Black man says Forrest should stay on MTSU hall
By BYRON HENSLEY

Confederate Gen. Nathan Bedford Forrest had at least one black supporter in Murfreesboro
Sunday.

H.K. Edgerton, a black Southern heritage activist and former president of the
Ashville, N.C., branch of the NAACP, was in town briefly to show support to
MTSU students who are mounting a petition drive to keep Forrest’s name on MTSU’s
military science building.

"How very proud I am of them. They are standing against Southern cultural
genocide," Edgerton said of the students while wearing a Confederate uniform
and holding a Confederate flag at the Confederate monument on the Rutherford
County Courthouse Square.

MTSU’s Student Government Association, presented with a petition signed by
205 members of the MTSU community, recently voted to recommend that Forrest’s
name be stricken from the Forrest Hall building. Another MTSU group has since
mounted a counter-petition to keep the name of Forrest, considered by many to
have been a founder of the original Ku Klux Klan after the Civil War.

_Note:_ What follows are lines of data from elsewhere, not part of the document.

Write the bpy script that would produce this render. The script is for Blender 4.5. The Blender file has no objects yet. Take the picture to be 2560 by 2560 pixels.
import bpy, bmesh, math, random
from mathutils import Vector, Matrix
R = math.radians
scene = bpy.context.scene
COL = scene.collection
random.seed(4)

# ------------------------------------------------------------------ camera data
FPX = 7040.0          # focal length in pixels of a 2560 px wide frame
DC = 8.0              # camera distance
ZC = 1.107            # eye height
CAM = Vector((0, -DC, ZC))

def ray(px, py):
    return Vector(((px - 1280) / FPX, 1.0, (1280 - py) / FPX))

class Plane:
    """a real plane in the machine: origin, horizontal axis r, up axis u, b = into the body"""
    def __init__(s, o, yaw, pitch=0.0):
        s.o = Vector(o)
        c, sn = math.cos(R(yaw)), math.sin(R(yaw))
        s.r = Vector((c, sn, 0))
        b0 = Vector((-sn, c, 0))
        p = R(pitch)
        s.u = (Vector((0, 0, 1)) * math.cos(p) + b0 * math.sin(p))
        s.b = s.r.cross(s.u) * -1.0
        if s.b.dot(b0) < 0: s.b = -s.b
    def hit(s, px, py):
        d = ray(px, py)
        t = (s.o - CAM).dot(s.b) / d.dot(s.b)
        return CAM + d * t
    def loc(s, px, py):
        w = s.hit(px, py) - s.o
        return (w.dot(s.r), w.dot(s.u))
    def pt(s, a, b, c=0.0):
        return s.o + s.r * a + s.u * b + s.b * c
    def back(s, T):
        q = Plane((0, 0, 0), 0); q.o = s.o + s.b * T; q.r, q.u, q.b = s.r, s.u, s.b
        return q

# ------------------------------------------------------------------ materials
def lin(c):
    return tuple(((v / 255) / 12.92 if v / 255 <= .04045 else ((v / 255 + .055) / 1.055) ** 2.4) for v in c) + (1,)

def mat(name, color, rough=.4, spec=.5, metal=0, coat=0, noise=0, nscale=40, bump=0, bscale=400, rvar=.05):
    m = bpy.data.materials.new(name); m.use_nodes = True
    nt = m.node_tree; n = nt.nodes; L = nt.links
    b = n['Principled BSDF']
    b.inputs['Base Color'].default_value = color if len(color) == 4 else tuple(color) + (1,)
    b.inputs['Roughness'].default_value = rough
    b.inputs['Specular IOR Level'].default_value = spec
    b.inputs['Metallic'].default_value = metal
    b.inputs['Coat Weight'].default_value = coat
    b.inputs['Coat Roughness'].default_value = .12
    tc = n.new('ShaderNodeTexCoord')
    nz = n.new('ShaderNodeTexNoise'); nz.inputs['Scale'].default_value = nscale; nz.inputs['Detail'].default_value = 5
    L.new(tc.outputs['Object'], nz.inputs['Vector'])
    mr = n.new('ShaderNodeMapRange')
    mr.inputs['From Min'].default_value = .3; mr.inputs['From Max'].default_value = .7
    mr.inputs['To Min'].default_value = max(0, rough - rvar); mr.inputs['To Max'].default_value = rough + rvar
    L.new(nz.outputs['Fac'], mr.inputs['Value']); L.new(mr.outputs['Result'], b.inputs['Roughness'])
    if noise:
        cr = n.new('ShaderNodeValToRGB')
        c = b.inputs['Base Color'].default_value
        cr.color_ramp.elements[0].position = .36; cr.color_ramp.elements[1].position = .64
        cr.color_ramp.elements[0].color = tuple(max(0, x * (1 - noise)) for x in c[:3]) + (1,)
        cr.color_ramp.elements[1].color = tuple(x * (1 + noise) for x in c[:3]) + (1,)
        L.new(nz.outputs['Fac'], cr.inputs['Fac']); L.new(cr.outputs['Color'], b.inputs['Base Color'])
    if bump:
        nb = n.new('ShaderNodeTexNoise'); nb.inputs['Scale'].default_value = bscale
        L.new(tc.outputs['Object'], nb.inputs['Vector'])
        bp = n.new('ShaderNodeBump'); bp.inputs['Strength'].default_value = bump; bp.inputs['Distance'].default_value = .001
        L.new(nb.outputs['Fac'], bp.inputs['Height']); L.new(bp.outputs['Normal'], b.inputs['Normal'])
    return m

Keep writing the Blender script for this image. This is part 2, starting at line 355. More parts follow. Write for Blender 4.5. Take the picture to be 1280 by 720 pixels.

"The Ku Klux Klan under Nathan Bedford Forrest was certainly not a terrorist
organization," Edgerton said. "Not only was Nathan Bedford Forrest
a great Confederate general, he was a great American."

Some have criticized honoring Forrest on campus because he was a slave trader
before the war. Edgerton said in that role Forrest helped many black families
by keeping them together. Forrest also had 42 black soldiers under his command
during the Civil War, he said.

"Forty-two black men rode with Nathan Bedford Forrest," he said.
"They don’t talk about the place of honor they earned."

Edgerton maintained that the South seceded from the Union not to preserve slavery,
but because of the effects on the Southern economy of federal tariffs.

Edgerton gained some notoriety in 2002, when he undertook a 1,300-mile march
across the South dressed in Confederate uniform and carrying the Confederate
flag, criticized by many as a symbol of slavery. He said he was well received
by other blacks as he made the trip.

"All across America, folks who looked like me said they were glad to see
Johnny’s come marching home," he said.

"I walked through the heart of the South. All along the way, black folks
came out and brought me love, and brought me food. They said how proud they
were of me. … With many of the black folks I’ve run into, there’s been a resonance
across the board that this is our flag, too."

"How are you going to think of this flag as a flag of slavery? … Any
black man in American who wants to pick up this flag should know this is his
as much as any white man’s in America."

He blamed Northerners who came to the South following the Civil War during
the Reconstruction period for working to separate black and white Southerners.

In addition to his association with the Ku Klux Klan, Forrest’s reputation
as a racist also comes from an incident known as the Fort Pillow Massacre, in
which many black soldiers were killed. Edgerton said that the killing occurred
because Union soldiers in the fort refused to surrender, and that Forrest was
later exonerated of wrongdoing in the incident by the U.S. Congress.

The Union was also involved in atrocities against black people in the South,
he said.

"What about all the atrocities committed by Sherman? He didn’t put a cross
over any black man’s door. What about all the black soldiers who were forced
to join the Union army?"

Edgerton was in town at the invitation of Todd Gober, president of the local
chapter of Sons of Confederate Veterans.

"He is, I believe, the best well-known and best-spoken black Confederate,"
Gober said. "He is very committed to the defense of our Confederate symbols."